> INFORMATION GIVEN
------------

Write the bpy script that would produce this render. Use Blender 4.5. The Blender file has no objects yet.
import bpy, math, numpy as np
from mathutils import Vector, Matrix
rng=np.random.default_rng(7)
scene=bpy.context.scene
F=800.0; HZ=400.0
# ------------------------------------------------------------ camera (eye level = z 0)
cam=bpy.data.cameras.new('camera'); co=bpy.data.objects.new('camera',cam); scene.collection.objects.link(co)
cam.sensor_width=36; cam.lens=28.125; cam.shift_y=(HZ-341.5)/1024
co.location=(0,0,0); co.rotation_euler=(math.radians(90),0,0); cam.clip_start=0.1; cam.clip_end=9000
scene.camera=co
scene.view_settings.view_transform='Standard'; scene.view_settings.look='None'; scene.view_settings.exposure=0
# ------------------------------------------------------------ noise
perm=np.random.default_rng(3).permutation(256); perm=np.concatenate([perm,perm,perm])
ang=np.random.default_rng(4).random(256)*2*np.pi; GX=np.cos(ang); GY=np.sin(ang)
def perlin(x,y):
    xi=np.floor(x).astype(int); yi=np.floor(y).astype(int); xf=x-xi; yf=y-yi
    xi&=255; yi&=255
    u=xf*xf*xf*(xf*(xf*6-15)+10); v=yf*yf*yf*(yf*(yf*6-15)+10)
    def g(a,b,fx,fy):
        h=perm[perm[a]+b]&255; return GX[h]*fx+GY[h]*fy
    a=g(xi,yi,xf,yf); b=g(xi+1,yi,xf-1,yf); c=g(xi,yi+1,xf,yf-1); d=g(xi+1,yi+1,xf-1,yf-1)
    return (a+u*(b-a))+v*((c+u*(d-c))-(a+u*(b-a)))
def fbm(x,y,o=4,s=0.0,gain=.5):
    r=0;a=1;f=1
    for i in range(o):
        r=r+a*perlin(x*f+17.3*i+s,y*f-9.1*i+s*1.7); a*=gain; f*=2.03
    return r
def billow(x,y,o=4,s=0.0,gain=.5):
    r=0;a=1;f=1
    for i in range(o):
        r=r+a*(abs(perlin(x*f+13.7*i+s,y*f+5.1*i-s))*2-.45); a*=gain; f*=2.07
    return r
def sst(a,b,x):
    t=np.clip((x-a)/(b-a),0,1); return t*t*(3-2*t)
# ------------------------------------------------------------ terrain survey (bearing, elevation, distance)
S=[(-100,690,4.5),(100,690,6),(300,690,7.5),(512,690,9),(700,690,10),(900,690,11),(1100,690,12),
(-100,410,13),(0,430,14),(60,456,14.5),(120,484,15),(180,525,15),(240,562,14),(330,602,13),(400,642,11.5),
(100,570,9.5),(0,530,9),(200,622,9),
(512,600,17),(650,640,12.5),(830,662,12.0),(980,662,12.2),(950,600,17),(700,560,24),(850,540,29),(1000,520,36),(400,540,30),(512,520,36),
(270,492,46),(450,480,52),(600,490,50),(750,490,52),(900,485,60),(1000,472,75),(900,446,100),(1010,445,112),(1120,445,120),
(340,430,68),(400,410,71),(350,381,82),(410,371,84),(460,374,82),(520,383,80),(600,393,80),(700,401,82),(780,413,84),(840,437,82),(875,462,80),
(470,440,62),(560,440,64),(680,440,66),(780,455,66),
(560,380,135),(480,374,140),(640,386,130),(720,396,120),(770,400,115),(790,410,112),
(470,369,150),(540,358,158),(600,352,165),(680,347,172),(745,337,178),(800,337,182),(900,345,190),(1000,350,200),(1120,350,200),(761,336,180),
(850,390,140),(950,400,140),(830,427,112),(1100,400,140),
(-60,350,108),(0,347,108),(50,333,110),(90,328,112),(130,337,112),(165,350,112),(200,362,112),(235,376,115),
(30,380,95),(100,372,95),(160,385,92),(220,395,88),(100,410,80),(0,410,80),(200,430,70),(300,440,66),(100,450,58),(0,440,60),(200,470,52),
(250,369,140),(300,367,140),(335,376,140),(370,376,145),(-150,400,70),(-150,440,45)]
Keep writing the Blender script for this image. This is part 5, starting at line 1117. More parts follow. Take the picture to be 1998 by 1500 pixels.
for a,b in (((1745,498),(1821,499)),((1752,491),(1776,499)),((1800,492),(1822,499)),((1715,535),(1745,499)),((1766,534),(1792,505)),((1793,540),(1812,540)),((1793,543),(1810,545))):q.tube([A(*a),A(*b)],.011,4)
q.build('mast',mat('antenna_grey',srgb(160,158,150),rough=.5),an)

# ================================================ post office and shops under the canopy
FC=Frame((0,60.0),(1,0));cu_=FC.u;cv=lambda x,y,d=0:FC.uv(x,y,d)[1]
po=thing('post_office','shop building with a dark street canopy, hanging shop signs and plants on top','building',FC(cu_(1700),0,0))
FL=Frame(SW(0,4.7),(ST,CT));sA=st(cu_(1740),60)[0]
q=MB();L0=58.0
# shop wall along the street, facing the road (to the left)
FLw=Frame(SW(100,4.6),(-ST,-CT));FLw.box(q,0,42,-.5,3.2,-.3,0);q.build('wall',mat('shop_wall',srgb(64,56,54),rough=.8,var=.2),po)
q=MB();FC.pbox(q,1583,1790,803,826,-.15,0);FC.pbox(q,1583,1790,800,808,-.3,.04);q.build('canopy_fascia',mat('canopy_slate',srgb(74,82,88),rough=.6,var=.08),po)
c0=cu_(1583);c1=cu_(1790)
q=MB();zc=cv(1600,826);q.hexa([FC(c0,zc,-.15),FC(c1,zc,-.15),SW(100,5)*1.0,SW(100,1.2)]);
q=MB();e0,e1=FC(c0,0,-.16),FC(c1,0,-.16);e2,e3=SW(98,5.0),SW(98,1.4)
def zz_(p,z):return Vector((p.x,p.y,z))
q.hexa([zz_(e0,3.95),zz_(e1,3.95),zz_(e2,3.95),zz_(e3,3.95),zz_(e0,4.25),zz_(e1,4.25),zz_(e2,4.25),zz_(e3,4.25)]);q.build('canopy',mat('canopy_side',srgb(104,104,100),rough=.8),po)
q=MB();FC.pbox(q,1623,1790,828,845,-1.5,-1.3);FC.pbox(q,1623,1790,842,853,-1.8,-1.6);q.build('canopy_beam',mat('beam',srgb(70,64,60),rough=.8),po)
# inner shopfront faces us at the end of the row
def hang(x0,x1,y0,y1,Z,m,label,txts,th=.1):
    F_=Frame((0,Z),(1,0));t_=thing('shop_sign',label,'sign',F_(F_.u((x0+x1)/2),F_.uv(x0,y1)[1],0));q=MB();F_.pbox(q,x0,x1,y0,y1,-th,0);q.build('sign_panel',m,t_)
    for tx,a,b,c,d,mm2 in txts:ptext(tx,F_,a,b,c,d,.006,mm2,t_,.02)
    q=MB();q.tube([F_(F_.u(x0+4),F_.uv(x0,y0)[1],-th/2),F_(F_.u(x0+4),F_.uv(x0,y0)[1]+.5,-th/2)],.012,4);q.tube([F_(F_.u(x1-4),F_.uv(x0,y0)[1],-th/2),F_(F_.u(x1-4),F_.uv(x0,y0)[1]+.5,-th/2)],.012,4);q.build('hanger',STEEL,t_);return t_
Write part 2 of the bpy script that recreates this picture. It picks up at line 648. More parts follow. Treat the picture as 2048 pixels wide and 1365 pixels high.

------------

> WHAT YOU ARE ASKED TO DO
Every line above needs to be retyped exactly.

> WRITTEN SOLUTION
Write the bpy script that would produce this render. Use Blender 4.5. The Blender file has no objects yet.
import bpy, math, numpy as np
from mathutils import Vector, Matrix
rng=np.random.default_rng(7)
scene=bpy.context.scene
F=800.0; HZ=400.0
# ------------------------------------------------------------ camera (eye level = z 0)
cam=bpy.data.cameras.new('camera'); co=bpy.data.objects.new('camera',cam); scene.collection.objects.link(co)
cam.sensor_width=36; cam.lens=28.125; cam.shift_y=(HZ-341.5)/1024
co.location=(0,0,0); co.rotation_euler=(math.radians(90),0,0); cam.clip_start=0.1; cam.clip_end=9000
scene.camera=co
scene.view_settings.view_transform='Standard'; scene.view_settings.look='None'; scene.view_settings.exposure=0
# ------------------------------------------------------------ noise
perm=np.random.default_rng(3).permutation(256); perm=np.concatenate([perm,perm,perm])
ang=np.random.default_rng(4).random(256)*2*np.pi; GX=np.cos(ang); GY=np.sin(ang)
def perlin(x,y):
    xi=np.floor(x).astype(int); yi=np.floor(y).astype(int); xf=x-xi; yf=y-yi
    xi&=255; yi&=255
    u=xf*xf*xf*(xf*(xf*6-15)+10); v=yf*yf*yf*(yf*(yf*6-15)+10)
    def g(a,b,fx,fy):
        h=perm[perm[a]+b]&255; return GX[h]*fx+GY[h]*fy
    a=g(xi,yi,xf,yf); b=g(xi+1,yi,xf-1,yf); c=g(xi,yi+1,xf,yf-1); d=g(xi+1,yi+1,xf-1,yf-1)
    return (a+u*(b-a))+v*((c+u*(d-c))-(a+u*(b-a)))
def fbm(x,y,o=4,s=0.0,gain=.5):
    r=0;a=1;f=1
    for i in range(o):
        r=r+a*perlin(x*f+17.3*i+s,y*f-9.1*i+s*1.7); a*=gain; f*=2.03
    return r
def billow(x,y,o=4,s=0.0,gain=.5):
    r=0;a=1;f=1
    for i in range(o):
        r=r+a*(abs(perlin(x*f+13.7*i+s,y*f+5.1*i-s))*2-.45); a*=gain; f*=2.07
    return r
def sst(a,b,x):
    t=np.clip((x-a)/(b-a),0,1); return t*t*(3-2*t)
# ------------------------------------------------------------ terrain survey (bearing, elevation, distance)
S=[(-100,690,4.5),(100,690,6),(300,690,7.5),(512,690,9),(700,690,10),(900,690,11),(1100,690,12),
(-100,410,13),(0,430,14),(60,456,14.5),(120,484,15),(180,525,15),(240,562,14),(330,602,13),(400,642,11.5),
(100,570,9.5),(0,530,9),(200,622,9),
(512,600,17),(650,640,12.5),(830,662,12.0),(980,662,12.2),(950,600,17),(700,560,24),(850,540,29),(1000,520,36),(400,540,30),(512,520,36),
(270,492,46),(450,480,52),(600,490,50),(750,490,52),(900,485,60),(1000,472,75),(900,446,100),(1010,445,112),(1120,445,120),
(340,430,68),(400,410,71),(350,381,82),(410,371,84),(460,374,82),(520,383,80),(600,393,80),(700,401,82),(780,413,84),(840,437,82),(875,462,80),
(470,440,62),(560,440,64),(680,440,66),(780,455,66),
(560,380,135),(480,374,140),(640,386,130),(720,396,120),(770,400,115),(790,410,112),
(470,369,150),(540,358,158),(600,352,165),(680,347,172),(745,337,178),(800,337,182),(900,345,190),(1000,350,200),(1120,350,200),(761,336,180),
(850,390,140),(950,400,140),(830,427,112),(1100,400,140),
(-60,350,108),(0,347,108),(50,333,110),(90,328,112),(130,337,112),(165,350,112),(200,362,112),(235,376,115),
(30,380,95),(100,372,95),(160,385,92),(220,395,88),(100,410,80),(0,410,80),(200,430,70),(300,440,66),(100,450,58),(0,440,60),(200,470,52),
(250,369,140),(300,367,140),(335,376,140),(370,376,145),(-150,400,70),(-150,440,45)]
Keep writing the Blender script for this image. This is part 5, starting at line 1117. More parts follow. Take the picture to be 1998 by 1500 pixels.
for a,b in (((1745,498),(1821,499)),((1752,491),(1776,499)),((1800,492),(1822,499)),((1715,535),(1745,499)),((1766,534),(1792,505)),((1793,540),(1812,540)),((1793,543),(1810,545))):q.tube([A(*a),A(*b)],.011,4)
q.build('mast',mat('antenna_grey',srgb(160,158,150),rough=.5),an)

# ================================================ post office and shops under the canopy
FC=Frame((0,60.0),(1,0));cu_=FC.u;cv=lambda x,y,d=0:FC.uv(x,y,d)[1]
po=thing('post_office','shop building with a dark street canopy, hanging shop signs and plants on top','building',FC(cu_(1700),0,0))
FL=Frame(SW(0,4.7),(ST,CT));sA=st(cu_(1740),60)[0]
q=MB();L0=58.0
# shop wall along the street, facing the road (to the left)
FLw=Frame(SW(100,4.6),(-ST,-CT));FLw.box(q,0,42,-.5,3.2,-.3,0);q.build('wall',mat('shop_wall',srgb(64,56,54),rough=.8,var=.2),po)
q=MB();FC.pbox(q,1583,1790,803,826,-.15,0);FC.pbox(q,1583,1790,800,808,-.3,.04);q.build('canopy_fascia',mat('canopy_slate',srgb(74,82,88),rough=.6,var=.08),po)
c0=cu_(1583);c1=cu_(1790)
q=MB();zc=cv(1600,826);q.hexa([FC(c0,zc,-.15),FC(c1,zc,-.15),SW(100,5)*1.0,SW(100,1.2)]);
q=MB();e0,e1=FC(c0,0,-.16),FC(c1,0,-.16);e2,e3=SW(98,5.0),SW(98,1.4)
def zz_(p,z):return Vector((p.x,p.y,z))
q.hexa([zz_(e0,3.95),zz_(e1,3.95),zz_(e2,3.95),zz_(e3,3.95),zz_(e0,4.25),zz_(e1,4.25),zz_(e2,4.25),zz_(e3,4.25)]);q.build('canopy',mat('canopy_side',srgb(104,104,100),rough=.8),po)
q=MB();FC.pbox(q,1623,1790,828,845,-1.5,-1.3);FC.pbox(q,1623,1790,842,853,-1.8,-1.6);q.build('canopy_beam',mat('beam',srgb(70,64,60),rough=.8),po)
# inner shopfront faces us at the end of the row
def hang(x0,x1,y0,y1,Z,m,label,txts,th=.1):
    F_=Frame((0,Z),(1,0));t_=thing('shop_sign',label,'sign',F_(F_.u((x0+x1)/2),F_.uv(x0,y1)[1],0));q=MB();F_.pbox(q,x0,x1,y0,y1,-th,0);q.build('sign_panel',m,t_)
    for tx,a,b,c,d,mm2 in txts:ptext(tx,F_,a,b,c,d,.006,mm2,t_,.02)
    q=MB();q.tube([F_(F_.u(x0+4),F_.uv(x0,y0)[1],-th/2),F_(F_.u(x0+4),F_.uv(x0,y0)[1]+.5,-th/2)],.012,4);q.tube([F_(F_.u(x1-4),F_.uv(x0,y0)[1],-th/2),F_(F_.u(x1-4),F_.uv(x0,y0)[1]+.5,-th/2)],.012,4);q.build('hanger',STEEL,t_);return t_
Write part 2 of the bpy script that recreates this picture. It picks up at line 648. More parts follow. Treat the picture as 2048 pixels wide and 1365 pixels high.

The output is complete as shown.